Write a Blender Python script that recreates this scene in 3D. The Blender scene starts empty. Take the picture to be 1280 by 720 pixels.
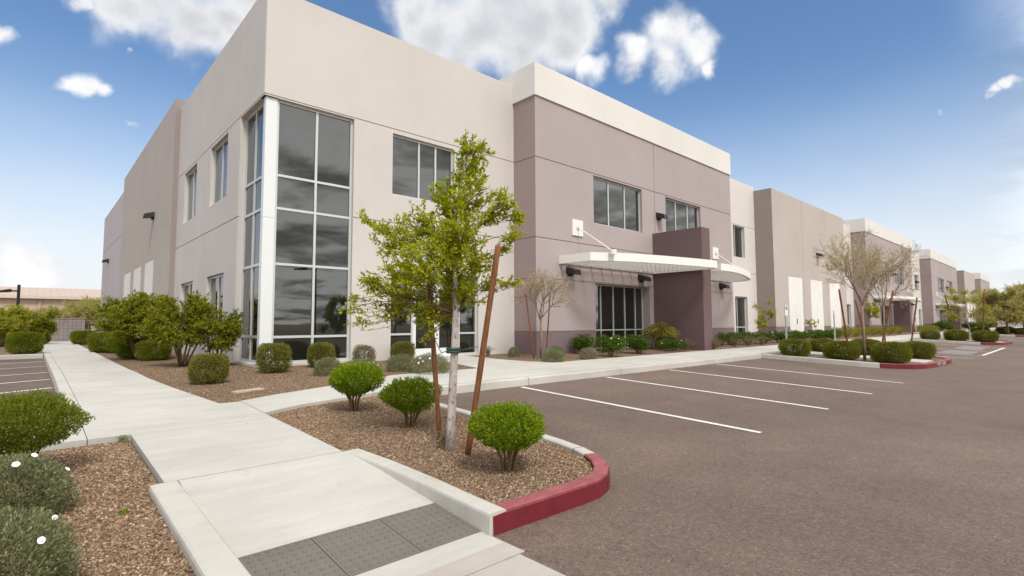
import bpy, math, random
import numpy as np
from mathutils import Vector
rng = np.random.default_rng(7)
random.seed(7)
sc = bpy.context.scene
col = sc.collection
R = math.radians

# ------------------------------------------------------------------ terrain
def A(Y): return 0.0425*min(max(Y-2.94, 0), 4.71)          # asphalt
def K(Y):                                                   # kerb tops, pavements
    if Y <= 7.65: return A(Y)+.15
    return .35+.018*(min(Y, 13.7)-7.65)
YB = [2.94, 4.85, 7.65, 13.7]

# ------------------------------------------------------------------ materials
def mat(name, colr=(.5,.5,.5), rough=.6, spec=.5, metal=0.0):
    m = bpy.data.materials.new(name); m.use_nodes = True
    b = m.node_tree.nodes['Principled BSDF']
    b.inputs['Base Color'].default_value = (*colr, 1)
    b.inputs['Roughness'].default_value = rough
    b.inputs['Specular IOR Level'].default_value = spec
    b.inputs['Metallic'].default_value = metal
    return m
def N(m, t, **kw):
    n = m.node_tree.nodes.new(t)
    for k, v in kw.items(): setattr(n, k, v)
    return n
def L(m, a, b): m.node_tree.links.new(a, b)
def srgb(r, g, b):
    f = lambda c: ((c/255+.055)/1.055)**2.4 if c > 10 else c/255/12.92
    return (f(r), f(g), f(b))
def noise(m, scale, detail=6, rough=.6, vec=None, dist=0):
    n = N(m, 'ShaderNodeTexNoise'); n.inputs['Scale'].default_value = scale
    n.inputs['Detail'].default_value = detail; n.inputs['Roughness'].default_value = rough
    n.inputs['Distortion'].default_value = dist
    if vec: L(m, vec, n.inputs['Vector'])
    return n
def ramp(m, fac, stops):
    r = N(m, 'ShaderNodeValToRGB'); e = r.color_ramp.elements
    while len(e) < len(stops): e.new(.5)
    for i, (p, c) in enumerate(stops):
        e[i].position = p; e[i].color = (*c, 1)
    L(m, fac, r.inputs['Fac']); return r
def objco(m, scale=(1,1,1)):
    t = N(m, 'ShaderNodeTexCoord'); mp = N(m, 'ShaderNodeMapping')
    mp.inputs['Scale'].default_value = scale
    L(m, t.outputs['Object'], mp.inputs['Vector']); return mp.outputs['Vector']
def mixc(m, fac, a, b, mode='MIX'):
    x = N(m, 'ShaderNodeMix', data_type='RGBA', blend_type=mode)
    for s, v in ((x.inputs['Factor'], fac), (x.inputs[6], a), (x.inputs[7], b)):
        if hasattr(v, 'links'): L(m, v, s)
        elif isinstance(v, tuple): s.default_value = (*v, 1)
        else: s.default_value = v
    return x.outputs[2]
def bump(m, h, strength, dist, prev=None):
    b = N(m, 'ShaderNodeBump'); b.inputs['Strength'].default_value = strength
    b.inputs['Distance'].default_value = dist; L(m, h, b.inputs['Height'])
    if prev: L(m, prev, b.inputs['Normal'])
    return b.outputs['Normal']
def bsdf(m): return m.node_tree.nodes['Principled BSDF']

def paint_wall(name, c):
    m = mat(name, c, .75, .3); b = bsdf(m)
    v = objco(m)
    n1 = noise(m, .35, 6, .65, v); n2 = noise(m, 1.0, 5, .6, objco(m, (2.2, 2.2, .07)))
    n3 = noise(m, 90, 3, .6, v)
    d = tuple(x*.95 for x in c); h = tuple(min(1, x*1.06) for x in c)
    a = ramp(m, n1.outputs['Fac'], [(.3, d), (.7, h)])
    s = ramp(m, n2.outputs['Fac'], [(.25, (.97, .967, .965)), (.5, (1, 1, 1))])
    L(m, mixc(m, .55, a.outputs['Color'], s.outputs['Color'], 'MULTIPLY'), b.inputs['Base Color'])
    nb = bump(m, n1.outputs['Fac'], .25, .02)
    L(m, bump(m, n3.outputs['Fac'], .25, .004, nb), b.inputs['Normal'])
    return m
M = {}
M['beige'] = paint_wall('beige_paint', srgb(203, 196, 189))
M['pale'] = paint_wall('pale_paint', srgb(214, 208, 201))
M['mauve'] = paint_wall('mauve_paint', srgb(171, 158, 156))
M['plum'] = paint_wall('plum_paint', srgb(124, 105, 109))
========
Starting at the top of the listing above, reproduce each line up to and including the one with "R = math.radians"; omit the pictures.

Write a Blender Python script that recreates this scene in 3D. The Blender scene starts empty. Take the picture to be 1280 by 720 pixels.
import bpy, math, random
import numpy as np
from mathutils import Vector
rng = np.random.default_rng(7)
random.seed(7)
sc = bpy.context.scene
col = sc.collection
R = math.radians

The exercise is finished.